Aber ich habe nicht damit gerechnet, dass das eine so tolle Zeit für mich wird. Ich war mit Artgenossen unterwegs, hab viel gespielt und Aufmerksamkeit gehabt. Als die Mädels mich abholen kamen, wollte ich eigentlich erst mal gar nicht wieder mit. Bei Axel war es wundervoll und die beiden hatten mich ja auch einfach allein gelassen. Pah! Aber mit ein paar Versprechungen hab ich mich dann doch locken lassen.
Axel habe ich dann erneut wiedergesehen, als es daran ging, mein laut Ela verschobenes Beuteschema in den Griff zu kriegen. Hierfür sollten wir Apportieren lernen, ein Training, das Axel mit uns gemacht hat. Am Anfang fand ich das echt total doof. Wenn die Mädels was wegwerfen, sollen sie es sich auch gefälligst selbst wiederholen. Und warum soll ich das dann auch noch festhalten, bis sie sich bequemen, mir das Geholte wieder abzunehmen? Axel hatte allerdings eine wunderbar ruhige und überzeugende Art, uns alles haarklein und geduldig zu erklären, bis auch ich das gecheckt habe und jetzt macht es sogar Spaß! Deshalb haben wir nun Dummies (Apportierkram) auch im Urlaub dabei, damit wir meinen Kopf ein wenig beschäftigen können und Spaziergänge nicht ganz so langweilig sind.

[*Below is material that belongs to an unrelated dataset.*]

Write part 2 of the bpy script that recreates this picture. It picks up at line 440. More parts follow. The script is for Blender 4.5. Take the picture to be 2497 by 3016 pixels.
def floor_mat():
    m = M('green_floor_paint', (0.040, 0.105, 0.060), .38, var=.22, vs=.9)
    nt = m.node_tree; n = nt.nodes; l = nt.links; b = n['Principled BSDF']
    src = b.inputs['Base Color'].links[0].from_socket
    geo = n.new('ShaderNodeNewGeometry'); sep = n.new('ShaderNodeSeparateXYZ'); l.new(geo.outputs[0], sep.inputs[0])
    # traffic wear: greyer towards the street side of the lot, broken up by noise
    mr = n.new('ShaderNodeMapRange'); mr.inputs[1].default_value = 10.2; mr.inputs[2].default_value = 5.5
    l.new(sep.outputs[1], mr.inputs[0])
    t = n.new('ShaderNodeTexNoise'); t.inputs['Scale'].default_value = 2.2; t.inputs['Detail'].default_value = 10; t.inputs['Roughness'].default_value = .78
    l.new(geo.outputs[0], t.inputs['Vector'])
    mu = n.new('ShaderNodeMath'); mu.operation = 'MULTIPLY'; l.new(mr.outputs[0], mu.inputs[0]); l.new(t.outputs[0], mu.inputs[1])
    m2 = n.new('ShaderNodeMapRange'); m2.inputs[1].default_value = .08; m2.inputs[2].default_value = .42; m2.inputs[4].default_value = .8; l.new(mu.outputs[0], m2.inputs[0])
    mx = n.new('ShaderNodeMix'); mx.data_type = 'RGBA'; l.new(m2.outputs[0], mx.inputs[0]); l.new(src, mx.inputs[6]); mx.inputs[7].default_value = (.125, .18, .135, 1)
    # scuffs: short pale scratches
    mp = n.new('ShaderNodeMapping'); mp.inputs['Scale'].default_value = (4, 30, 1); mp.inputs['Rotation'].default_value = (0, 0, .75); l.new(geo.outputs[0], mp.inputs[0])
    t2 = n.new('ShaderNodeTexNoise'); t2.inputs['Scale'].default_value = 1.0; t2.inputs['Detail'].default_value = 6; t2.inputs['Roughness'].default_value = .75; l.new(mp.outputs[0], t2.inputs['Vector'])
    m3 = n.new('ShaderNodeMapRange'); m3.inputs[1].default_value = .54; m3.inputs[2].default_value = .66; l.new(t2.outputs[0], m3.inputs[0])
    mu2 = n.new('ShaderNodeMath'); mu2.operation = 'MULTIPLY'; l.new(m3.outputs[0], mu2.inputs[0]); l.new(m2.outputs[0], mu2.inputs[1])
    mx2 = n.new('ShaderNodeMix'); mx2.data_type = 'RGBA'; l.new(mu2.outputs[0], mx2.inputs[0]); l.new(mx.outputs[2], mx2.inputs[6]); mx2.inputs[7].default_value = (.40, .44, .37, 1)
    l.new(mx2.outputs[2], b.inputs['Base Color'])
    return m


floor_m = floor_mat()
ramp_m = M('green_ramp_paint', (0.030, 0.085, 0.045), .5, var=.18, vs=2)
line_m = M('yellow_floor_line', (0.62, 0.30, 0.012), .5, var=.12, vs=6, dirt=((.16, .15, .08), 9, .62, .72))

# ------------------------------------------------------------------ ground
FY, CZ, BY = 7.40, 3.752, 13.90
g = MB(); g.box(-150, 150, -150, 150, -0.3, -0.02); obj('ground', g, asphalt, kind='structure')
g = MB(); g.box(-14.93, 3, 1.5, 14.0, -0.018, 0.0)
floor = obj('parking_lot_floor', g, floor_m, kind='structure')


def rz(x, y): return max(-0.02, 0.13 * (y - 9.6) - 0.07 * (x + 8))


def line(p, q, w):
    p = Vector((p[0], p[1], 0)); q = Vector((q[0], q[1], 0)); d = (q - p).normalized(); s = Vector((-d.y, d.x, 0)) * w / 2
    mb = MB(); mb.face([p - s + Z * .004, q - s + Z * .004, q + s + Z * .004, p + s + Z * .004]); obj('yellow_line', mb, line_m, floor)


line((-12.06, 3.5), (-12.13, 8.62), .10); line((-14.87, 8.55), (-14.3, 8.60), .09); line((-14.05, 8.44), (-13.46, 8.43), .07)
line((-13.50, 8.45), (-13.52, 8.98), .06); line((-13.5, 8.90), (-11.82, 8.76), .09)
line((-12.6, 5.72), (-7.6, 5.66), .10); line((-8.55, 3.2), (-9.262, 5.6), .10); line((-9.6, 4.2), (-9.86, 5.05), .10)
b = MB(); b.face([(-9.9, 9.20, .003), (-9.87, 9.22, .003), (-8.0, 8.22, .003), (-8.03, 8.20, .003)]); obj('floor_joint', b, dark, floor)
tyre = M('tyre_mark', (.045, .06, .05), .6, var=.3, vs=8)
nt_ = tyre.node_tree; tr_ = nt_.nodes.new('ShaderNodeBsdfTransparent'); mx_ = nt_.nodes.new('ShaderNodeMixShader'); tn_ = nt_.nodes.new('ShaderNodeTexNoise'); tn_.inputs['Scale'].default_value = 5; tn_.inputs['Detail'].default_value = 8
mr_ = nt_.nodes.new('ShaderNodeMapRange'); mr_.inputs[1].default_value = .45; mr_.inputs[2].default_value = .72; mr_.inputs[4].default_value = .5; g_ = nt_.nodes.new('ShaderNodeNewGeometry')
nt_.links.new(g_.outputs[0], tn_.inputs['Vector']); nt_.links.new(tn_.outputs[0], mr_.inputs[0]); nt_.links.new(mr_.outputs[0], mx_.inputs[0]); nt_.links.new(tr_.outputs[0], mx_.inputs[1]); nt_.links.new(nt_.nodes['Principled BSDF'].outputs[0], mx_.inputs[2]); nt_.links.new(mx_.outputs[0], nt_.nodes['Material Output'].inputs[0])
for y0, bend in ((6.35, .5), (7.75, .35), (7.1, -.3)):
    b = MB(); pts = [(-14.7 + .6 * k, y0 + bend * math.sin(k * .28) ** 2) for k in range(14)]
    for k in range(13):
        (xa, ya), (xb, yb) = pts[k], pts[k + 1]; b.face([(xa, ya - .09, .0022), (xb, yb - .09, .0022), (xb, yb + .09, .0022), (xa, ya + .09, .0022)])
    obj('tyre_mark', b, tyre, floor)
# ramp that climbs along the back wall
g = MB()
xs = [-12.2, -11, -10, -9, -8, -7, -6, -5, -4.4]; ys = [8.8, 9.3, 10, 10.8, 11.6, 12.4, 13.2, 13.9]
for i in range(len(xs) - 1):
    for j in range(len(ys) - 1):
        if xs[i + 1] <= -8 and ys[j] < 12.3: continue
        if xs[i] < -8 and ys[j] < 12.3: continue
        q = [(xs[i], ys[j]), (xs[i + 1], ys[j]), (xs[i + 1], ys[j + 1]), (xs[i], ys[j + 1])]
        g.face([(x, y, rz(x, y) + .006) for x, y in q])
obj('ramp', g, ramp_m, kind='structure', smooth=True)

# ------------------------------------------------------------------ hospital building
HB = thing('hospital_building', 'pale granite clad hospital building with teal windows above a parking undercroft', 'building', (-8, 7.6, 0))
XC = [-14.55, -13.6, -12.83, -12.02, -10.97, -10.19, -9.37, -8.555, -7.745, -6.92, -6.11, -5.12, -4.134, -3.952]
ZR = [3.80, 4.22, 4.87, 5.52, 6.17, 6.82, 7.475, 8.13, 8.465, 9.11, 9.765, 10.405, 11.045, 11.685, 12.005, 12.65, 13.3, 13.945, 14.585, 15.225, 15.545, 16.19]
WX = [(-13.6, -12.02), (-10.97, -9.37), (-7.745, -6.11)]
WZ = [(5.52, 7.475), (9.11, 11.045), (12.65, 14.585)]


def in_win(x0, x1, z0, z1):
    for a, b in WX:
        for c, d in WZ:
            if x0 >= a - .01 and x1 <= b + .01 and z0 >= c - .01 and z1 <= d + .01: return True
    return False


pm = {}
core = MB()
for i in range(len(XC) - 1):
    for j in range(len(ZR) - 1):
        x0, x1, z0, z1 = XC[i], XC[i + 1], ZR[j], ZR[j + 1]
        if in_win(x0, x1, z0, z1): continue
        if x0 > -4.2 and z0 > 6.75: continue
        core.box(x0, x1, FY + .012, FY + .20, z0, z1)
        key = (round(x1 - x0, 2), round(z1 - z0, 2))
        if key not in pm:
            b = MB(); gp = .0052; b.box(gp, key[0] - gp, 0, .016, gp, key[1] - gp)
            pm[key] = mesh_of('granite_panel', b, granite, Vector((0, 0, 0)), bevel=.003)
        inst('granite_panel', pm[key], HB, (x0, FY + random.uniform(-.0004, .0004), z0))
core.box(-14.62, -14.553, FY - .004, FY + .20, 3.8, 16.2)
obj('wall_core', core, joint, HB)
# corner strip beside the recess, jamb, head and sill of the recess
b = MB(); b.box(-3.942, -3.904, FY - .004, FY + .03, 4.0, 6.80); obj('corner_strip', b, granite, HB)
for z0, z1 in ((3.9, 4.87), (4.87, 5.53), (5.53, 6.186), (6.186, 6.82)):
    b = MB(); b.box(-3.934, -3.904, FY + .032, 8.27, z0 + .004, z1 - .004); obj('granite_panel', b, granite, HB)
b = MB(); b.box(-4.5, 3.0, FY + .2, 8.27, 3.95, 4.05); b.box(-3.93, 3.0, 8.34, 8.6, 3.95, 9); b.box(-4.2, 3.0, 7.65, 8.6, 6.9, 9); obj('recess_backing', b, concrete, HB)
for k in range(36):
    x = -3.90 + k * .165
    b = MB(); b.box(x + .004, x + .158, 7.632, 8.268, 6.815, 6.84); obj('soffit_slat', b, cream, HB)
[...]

Insgesamt kann ich an dieser Stelle, auch im Namen von Natascha und Steffi, nur sagen: Mit Ela und Axel haben die beiden einen perfekten Coup gelandet! Das sind wunderbar kompetente Menschen, die wissen, wovon sie reden und es mit ihren Analogien immer schaffen, sowohl den Mädels als auch mir zu vermitteln, was sie meinen. Wir haben unglaublich schnelle Erfolge feiern können, die nachhaltig sind und keine kurzfristigen Workarounds darstellen. Mensch und Hund können von den beiden viel lernen, das Training macht immer Spaß und ist lehrreich, in der Pension sind alle Hunde super aufgehoben und werden perfekt umsorgt und ich glaube, ich kann für uns alle drei sprechen, wenn ich sage: Wir sind froh, die beiden zu haben!